После Шлиссельбурга | страница 157
Когда заседания совета кончились, комната опустела. Остались лишь члены Ц. К. и я.
Присутствовали: Натансон, Чернов, Ракитников, Авксентьев, Азеф, Аргунов, Фейт.
О двух последних я говорю с чужого голоса — сама не помню.
Председательствовавший сказал:
— «Иван Николаевич» ставит вопрос о своем уходе. Он просит всех высказаться поочередно.
Наступило молчание.
Встал Натансон и произнес:
— Должен остаться.
Встал Авксентьев и сказал:
— Должен остаться.
И Чернов сказал:
— Должен остаться.
И Ракитников:
— Должен остаться.
Аргунов сказал:
— Должен остаться.
…И Последний присутствовавший сказал:
— Должен остаться.
Когда высказались все, — Азеф обратился ко мне:
— А что скажет нам Вера Николаевна?
И Вера Николаевна, внутренне волнуясь, встала и сказала… сказала, как эхо:
— Должен остаться.
…Мой голос мог прозвучать иными словами — и не прозвучал…
В 1883 году, в Петропавловской крепости, я писала: «Я знала юношу, так опутанного шпионскими махинациями, что он являлся изменником в глазах всех; он был близок к самоубийству в отчаяния от павшего на него подозрения; люди, знавшие его лично, верили в его невинность; но на вопрос, обращенный ко мне, может ли он продолжать революционную работу, я отвечала, должна была ответить: «Нет!»
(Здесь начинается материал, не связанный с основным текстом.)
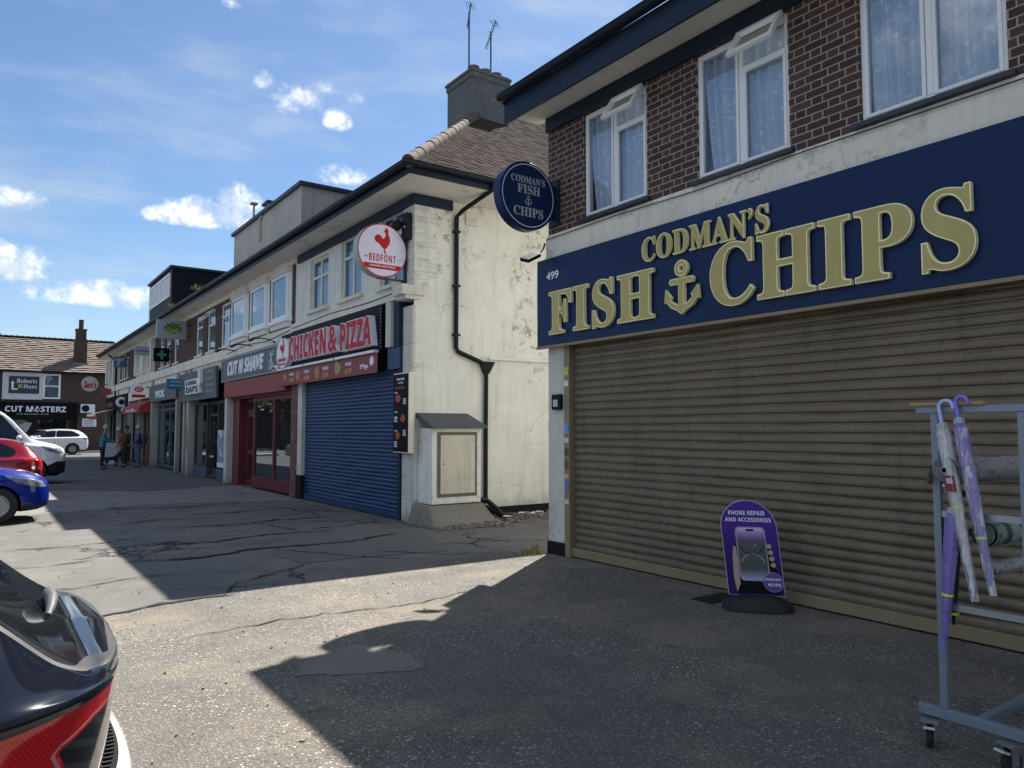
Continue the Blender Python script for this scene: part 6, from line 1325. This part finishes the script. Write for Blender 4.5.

В 1908 году я преступила это революционное правило! Двадцать пять лет отлучения от революционного дела стерли в памяти золотое правило. Я забыла его; забыла слова 1883 года, и в тот день, когда мой голос должен был прозвучать, как звучал 25 лет назад, — он не прозвучал. Не прозвучал решительным революционным: «Должен уйти!»
По окончании этой памятной сцены все вышли на площадку, чтоб разъехаться в разные стороны.
Азеф подошел ко мне и поцеловал в лоб…
Из темных глубин, словно написанное большими литерами в сознании — как будто я смотрела вглубь самой себя — всплыло начертание: «Он поцеловал ее холодным, мокрым поцелуем провокатора».
Глава тридцать пятая
«Заграничная делегация»
Из Лондона я вернулась в Швейцарию и поселилась в довольно хорошем отеле, отеле над Веве, ниже того «Signal» в лесу, о котором упоминала в главе «Спиридонова». Там жили уже знакомый мне Брупбахер и его жена, докторесса Лидия Петровна Кочеткова, так что я не была одинока. В отеле народа почти не было, и среди прекрасной швейцарской природы, сидя на большой, открытой террасе, я перебирала номера органа английских суффражисток и набрасывала мои личные воспоминания о них. На основании этого материала я написала статью о женском движении в Англии, помещенную в «Первом женском календаре» Ариян за 1909 г. А в конце августа решила переселиться в Париж, куда В. Стахевич (моя племянница) должна была отправиться для поступления в университет. В Париже мы поселились на маленькой тихой улице Deloing в одном доме: она с товаркой наверху, а я внизу.